In soldoni, mettere nello stesso calderone dell’azione di governo la flat tax e il reddito di cittadinanza. Ad occhio si direbbe impossibile, come mischiare il diavolo e l’acqua santa. Probabilmente, pur di tenere tutto insieme si deciderà salomonicamente di non fare né l’una né l’altra cosa. O meglio, di fare un po’ dell’una e un po’ dell’altra, giusto quel tanto per consentire a ciascun protagonista di spendere, in una prossima campagna elettorale, la carta dell’impegno mantenuto, sia pure in minima parte. Con l’inevitabile conseguenza che chi vorrà vedere il bicchiere mezzo pieno continuerà a sostenere il partito scelto lo scorso 4 marzo; chi, al contrario, constaterà che il bicchiere sia rimasto drammaticamente mezzo vuoto, nonostante le promesse elargite con generosità dai candidati, cambierà il proprio voto.

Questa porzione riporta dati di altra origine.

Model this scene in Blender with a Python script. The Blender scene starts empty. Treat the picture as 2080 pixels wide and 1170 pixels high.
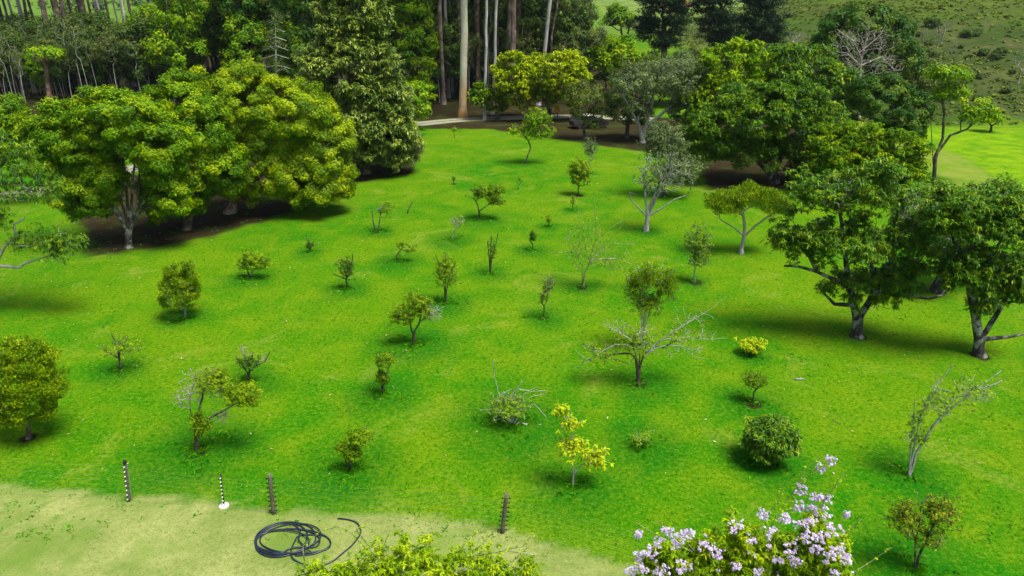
import bpy, math, random
import numpy as np
from math import radians as R

# ------------------------------------------------------------------ camera, sky, sun, exposure
scene = bpy.context.scene
COL = scene.collection
PITCH, CAM_H, FPX = 22.5, 15.0, 1500.0           # degrees below level, metres, focal length in photo pixels
cam_d = bpy.data.cameras.new('camera'); cam = bpy.data.objects.new('camera', cam_d); COL.objects.link(cam)
cam_d.sensor_width = 36.0; cam_d.lens = 36.0 * FPX / 2080.0; cam_d.clip_end = 9000; cam_d.clip_start = 0.5
cam.location = (0, 0, CAM_H); cam.rotation_euler = (R(90 - PITCH), 0, 0)
scene.camera = cam
SUN_EL, SUN_AZ = 66.0, 125.0                      # azimuth clockwise from +Y
w = bpy.data.worlds.new('World'); scene.world = w; w.use_nodes = True
nt = w.node_tree; bg = nt.nodes['Background']
sky = nt.nodes.new('ShaderNodeTexSky'); sky.sky_type = 'NISHITA'; sky.sun_disc = False
sky.sun_elevation = R(SUN_EL); sky.sun_rotation = R(SUN_AZ); sky.air_density = 1.0; sky.dust_density = 2.5
nt.links.new(sky.outputs[0], bg.inputs['Color']); bg.inputs['Strength'].default_value = 0.09
sd = bpy.data.lights.new('sun', 'SUN'); sun = bpy.data.objects.new('sun', sd); COL.objects.link(sun)
sd.energy = 3.6; sd.angle = R(26); sd.color = (1.0, 0.97, 0.90)
sun.rotation_euler = (R(90 - SUN_EL), 0, R(180 - SUN_AZ)); sun.location = (30, 30, 60)
vs = scene.view_settings; scene.display_settings.display_device = 'sRGB'
vs.view_transform = 'Standard'; vs.look = 'None'; vs.gamma = 1.0; vs.exposure = 0.99
scene.cycles.max_bounces = 6; scene.cycles.diffuse_bounces = 3; scene.cycles.transmission_bounces = 3
scene.cycles.glossy_bounces = 2; scene.cycles.use_denoising = True; scene.cycles.denoiser = 'OPENIMAGEDENOISE'; scene.cycles.denoising_input_passes = 'RGB_ALBEDO_NORMAL'; scene.cycles.denoising_prefilter = 'ACCURATE'
scene.cycles.volume_bounces = 0

rng = np.random.default_rng(7)
random.seed(7)
SP, CP = math.sin(R(PITCH)), math.cos(R(PITCH))

# ------------------------------------------------------------------ terrain and pixel helpers
def S(t):
    t = np.clip(t, 0, 1); return t * t * (3 - 2 * t)
def height(x, y):
    x = np.asarray(x, float); y = np.asarray(y, float)
    r = np.hypot(x, y)
    h = 13.5 * S((y - 80) / 92) * S((x - 12) / 78) * (1 - 0.95 * S((y - 172 - 0.25 * np.clip(x - 60, 0, 80)) / 170))
    h = h + 9.0 * S((x - 85) / 90) * S((y - 60) / 110) * (1 - S((y - 260) / 200))
    h = h + 0.35 * (np.sin(x * 0.21 + 1) * np.sin(y * 0.17 + x * 0.05)) * S((y - 85) / 30) * S((x - 35) / 20)
    h = h + 6.5 * np.exp(-((x - 45) / 48) ** 2 - ((y - 345) / 45) ** 2)
    h = h + 20 * np.exp(-((x - 95) / 95) ** 2 - ((y - 640) / 110) ** 2)
    h = h + 26 * np.exp(-((x - 330) / 120) ** 2 - ((y - 760) / 120) ** 2)
    h = h + 10 * np.exp(-((x + 180) / 130) ** 2 - ((y - 420) / 90) ** 2)
    far = S((r - 800) / 900)
    h = h + far * (120 + 45 * np.sin(x * 0.0041 + 0.6) + 30 * np.sin(x * 0.011 + y * 0.004) + 14 * np.sin(x * 0.027 - y * 0.012))
    return h
def ray(px, py):
    a, b = (px - 1040) / FPX, (585 - py) / FPX
    return np.array((a, CP + b * SP, -SP + b * CP))
def on(px, py, Y):
    """point of the pixel's ray at forward distance Y"""
    d = ray(px, py); t = Y / d[1]
    return np.array((0, 0, CAM_H)) + d * t
def gnd(px, py):
    """point of the pixel's ray on the terrain"""
    d = ray(px, py); t = 8.0; last = t
    while t < 4000:
        p = np.array((0, 0, CAM_H)) + d * t
        if p[2] < float(height(p[0], p[1])): break
        last = t; t *= 1.02
    lo, hi = last, t
    for _ in range(30):
        m = (lo + hi) / 2; p = np.array((0, 0, CAM_H)) + d * m
        if p[2] < float(height(p[0], p[1])): hi = m
        else: lo = m
    return np.array((0, 0, CAM_H)) + d * hi

# ------------------------------------------------------------------ mesh + object helpers
def mesh(name, V, F, mat, fattr=None, vcols=None, smooth=False):
    V = np.asarray(V, np.float32).reshape(-1, 3); F = np.asarray(F, np.int32)
    me = bpy.data.meshes.new(name)
    k = F.shape[1]; n = len(F)
    me.vertices.add(len(V)); me.vertices.foreach_set('co', V.ravel())
    me.loops.add(n * k); me.loops.foreach_set('vertex_index', F.ravel())
    me.polygons.add(n); me.polygons.foreach_set('loop_start', np.arange(n, dtype=np.int32) * k)
    me.polygons.foreach_set('loop_total', np.full(n, k, np.int32))
    if smooth: me.polygons.foreach_set('use_smooth', np.ones(n, bool))
    me.update(calc_edges=True)
    if fattr is not None:
        a = me.attributes.new('tint', 'FLOAT', 'FACE'); a.data.foreach_set('value', np.asarray(fattr, np.float32))
    if vcols:
        for nm, c in vcols.items():
            a = me.attributes.new(nm, 'FLOAT_COLOR', 'POINT'); a.data.foreach_set('color', np.asarray(c, np.float32).ravel())
    me.materials.append(mat)
    return me
def link(name, me, parent=None, loc=None):
    o = bpy.data.objects.new(name, me); COL.objects.link(o)
    if parent: o.parent = parent
    if loc is not None: o.location = loc
    return o
def thing(name, label, cat, loc, group=None):
    o = bpy.data.objects.new(name, None); COL.objects.link(o); o.location = tuple(float(v) for v in loc)
    o.empty_display_size = 0.3
    o['label'] = label; o['category'] = cat
    if group: o['group'] = group
    return o
def dup(root, loc, rz, sc, label=None, group=None, lean=(0, 0)):
    r = root.copy(); COL.objects.link(r); r.location = tuple(float(v) for v in loc)
    r.rotation_euler = (lean[0], lean[1], rz); r.scale = sc if hasattr(sc, '__len__') else (sc, sc, sc)
    if label: r['label'] = label
    if group: r['group'] = group
    for ch in KIDS[root.name]:
        c = ch.copy(); COL.objects.link(c); c.parent = r
    return r
KIDS = {}
class MB:
    """collects boxes, prisms and tubes into one mesh"""
    def __init__(s): s.v = []; s.f = []
    def add(s, V, F):
        o = len(s.v); s.v += [tuple(p) for p in V]; s.f += [tuple(i + o for i in f) for f in F]
    def box(s, c, d, rz=0.0, taper=1.0):
        cx, cy, cz = c; a, b, h = d[0] / 2, d[1] / 2, d[2] / 2; V = []
        for z, k in ((-h, 1), (h, taper)):
            for x, y in ((-a, -b), (a, -b), (a, b), (-a, b)):
                x *= k; y *= k
                V.append((cx + x * math.cos(rz) - y * math.sin(rz), cy + x * math.sin(rz) + y * math.cos(rz), cz + z))
        s.add(V, [(3, 2, 1, 0), (4, 5, 6, 7), (0, 1, 5, 4), (1, 2, 6, 5), (2, 3, 7, 6), (3, 0, 4, 7)])
    def tube(s, pts, rad, n=8, cap=True):
        pts = [np.asarray(p, float) for p in pts]; m = len(pts)
        rad = rad if hasattr(rad, '__len__') else [rad] * m
        V = []; prev = None
        for i, p in enumerate(pts):
            d = pts[min(i + 1, m - 1)] - pts[max(i - 1, 0)]; d = d / (np.linalg.norm(d) + 1e-9)
            if prev is None:
                ref = np.array((0, 0, 1.)) if abs(d[2]) < .9 else np.array((1., 0, 0)); u = np.cross(d, ref)
            else: u = prev - d * prev.dot(d)
            u /= np.linalg.norm(u) + 1e-9; prev = u; v = np.cross(d, u)
            for k in range(n):
                a = 2 * math.pi * k / n; V.append(p + rad[i] * (math.cos(a) * u + math.sin(a) * v))
        F = [(i * n + k, i * n + (k + 1) % n, (i + 1) * n + (k + 1) % n, (i + 1) * n + k) for i in range(m - 1) for k in range(n)]
        if cap: F += [tuple(range(n - 1, -1, -1)), tuple((m - 1) * n + k for k in range(n))]
        s.add(V, F)
    def build(s, name, mat, parent=None, loc=None, smooth=False):
        me = bpy.data.meshes.new(name); me.from_pydata(s.v, [], s.f)
        if smooth:
            for p in me.polygons: p.use_smooth = len(p.vertices) < 5
        me.materials.append(mat); me.update()
        return link(name, me, parent, loc)

# ------------------------------------------------------------------ materials
def newmat(name):
    m = bpy.data.materials.new(name); m.use_nodes = True; nt = m.node_tree
    return m, nt, nt.nodes['Principled BSDF']
def N(nt, t, **kw):
    n = nt.nodes.new(t)
    for k, v in kw.items():
        if k in n.inputs: n.inputs[k].default_value = v
        else: setattr(n, k, v)
    return n
def mix(nt, f, a, b):
    n = nt.nodes.new('ShaderNodeMix'); n.data_type = 'RGBA'
    for s, v in ((0, f), (6, a), (7, b)):
        if hasattr(v, 'links') or isinstance(v, bpy.types.NodeSocket): nt.links.new(v, n.inputs[s])
        else: n.inputs[s].default_value = v if s == 0 else (*v, 1)
    return n.outputs[2]
def ramp(nt, src, p0, p1, v0=0.0, v1=1.0):
    n = N(nt, 'ShaderNodeMapRange'); nt.links.new(src, n.inputs[0])
    for i, v in zip((1, 2, 3, 4), (p0, p1, v0, v1)): n.inputs[i].default_value = v
    return n.outputs[0]
def noise(nt, scale, detail=3, rough=.6, vec=None, dist=0.0):
    n = N(nt, 'ShaderNodeTexNoise'); n.inputs['Scale'].default_value = scale; n.inputs['Detail'].default_value = detail
    n.inputs['Roughness'].default_value = rough; n.inputs['Distortion'].default_value = dist
    if vec is not None: nt.links.new(vec, n.inputs['Vector'])
    return n.outputs['Fac']
def math_(nt, op, a, b):
    n = N(nt, 'ShaderNodeMath'); n.operation = op
    for i, v in enumerate((a, b)):
        if isinstance(v, bpy.types.NodeSocket): nt.links.new(v, n.inputs[i])
        else: n.inputs[i].default_value = v
    return n.outputs[0]
LEAFM = {}
def leafmat(name, c0, c1, c2=None, trans=0.22, rough=.5, spec=.25):
    """c0 old leaf, c1 common leaf, c2 young leaf, mixed by the per-leaf tint"""
    m, nt, b = newmat(name); c2 = c2 or c1
    at = N(nt, 'ShaderNodeAttribute', attribute_name='tint')
    a = mix(nt, ramp(nt, at.outputs['Fac'], 0.0, .5), c0, c1)
    a = mix(nt, ramp(nt, at.outputs['Fac'], .5, 1.0), a, c2)
    nt.links.new(a, b.inputs['Base Color']); b.inputs['Roughness'].default_value = rough
    b.inputs['Specular IOR Level'].default_value = spec
    tr = N(nt, 'ShaderNodeBsdfTranslucent'); nt.links.new(a, tr.inputs[0])
    ms = N(nt, 'ShaderNodeMixShader'); ms.inputs[0].default_value = trans
    nt.links.new(b.outputs[0], ms.inputs[1]); nt.links.new(tr.outputs[0], ms.inputs[2])
    nt.links.new(ms.outputs[0], nt.nodes['Material Output'].inputs[0])
    LEAFM[name] = m; return m
leafmat('golden', (.05, .13, .002), (.15, .27, .002), (.40, .47, .004), trans=.32, spec=.1)
leafmat('gold', (.08, .17, .002), (.30, .40, .003), (.58, .62, .006), trans=.32, spec=.1)
leafmat('olivegold', (.03, .085, .001), (.16, .27, .001), (.46, .52, .003), trans=.3, spec=.1)
leafmat('green', (.02, .085, .001), (.11, .235, .001), (.38, .47, .002), trans=.32, spec=.1)
leafmat('limegreen', (.04, .13, .001), (.16, .31, .002), (.42, .52, .004), trans=.35, spec=.1)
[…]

Tuttavia, ciò che sorprende del dibattito di queste ore è la marginalizzazione di quello che a nostro avviso resta il grande tema che ha segnato la svolta negli orientamenti politici degli italiani. Quel nodo si chiama Europa. Al netto della vasta gamma di programmi sciorinati, è la questione del rapporto con l’Unione europea che ha fatto la differenza. Gli elettori hanno punito pesantemente il Partito Democratico ritenendolo responsabile di un atteggiamento colpevolmente prone nei confronti dei diktat di Bruxelles. Che sia vero o meno ciò che conta è la percezione. E quella è stata incontrovertibilmente negativa. I nostri concittadini hanno vissuto con disagio, fino all’insofferenza manifesta, i governi che si sono succeduti nella scorsa legislatura perché da questi non si sono sentiti protetti dagli effetti della tenaglia che le istituzioni europee hanno stretto attorno al collo dell’Italia.

Era inevitabile che, nelle urne, dessero il voto a chi, invece, in questi anni ha tuonato contro l’Europa matrigna. Pensate che la storia delle restrizioni imposte da Bruxelles sul diametro delle vongole fosse solo una nota di colore? A fronte dei tanti “niet” sbattuti in faccia ai vari governi italiani targati centrosinistra, le insopportabili libertà che gli altri Paesi e l’Unione nel suo complesso si sono concesse ha fatto montare la rabbia popolare che si è trasformata in sfiducia al limite della rottura del patto comunitario. Non si è trattato soltanto del problema, pure gigantesco, dei flussi migratori a gestire i quali, di fatto, l’Italia è stata lasciata a sbrigarsela da sola. Anche la questione del Fondo Salva-Stati ha pesato. Come non vedere montare la protesta nel momento in cui, a fronte del fallimento di alcune banche nostrane che mettevano in ginocchio migliaia di famiglie di risparmiatori, si apprendeva che il nostro Paese era tenuto a partecipare al salvataggio delle banche tedesche e francesi, attraverso la via indiretta del Meccanismo europeo di stabilizzazione (Mes), con proprie risorse finanziarie attinte dal già insostenibile Debito pubblico? Non saranno stati i 63 miliardi di cui ha parlato Matteo Salvini, ma i quattrini versati al Fondo dal 2012, data della sua costituzione, sono stati 14 miliardi 331milioni. Almeno secondo i calcoli di Bankitalia. Si dirà: quei soldi sono prestiti che fruttano interessi. Peccato, però, che la differenza tra ciò che si ricava e ciò che si spende in più per l’accresciuto debito pubblico è di segno negativo.

L’uomo della strada, al quale l’inflessibilità della regola del bail-in ha tolto la speranza di un futuro sereno, la domanda se l’è posta: perché devo preoccuparmi degli altri con le mie tasche mentre quando tocca a me di essere aiutato scattano i divieti e l’inderogabilità delle regole?

Ora, di là dalle formule alchemiche che si sperimenteranno per trovare la quadra su un governo da dare all’Italia, resta il fatto che chi ha promesso di andare in Europa per rimettere in pari la bilancia degli equilibri tra i Paesi partner e con le governance eurocratiche lo faccia per davvero. Che sia Salvini o un suo sosia in versione soft poco importa. È sulla capacità di aggredire il problema-principe che si chiama Europa che “si parrà la nobilitate” della nuova classe di governo. Questa è la sfida vera e non serve a nulla fingere che non sia così.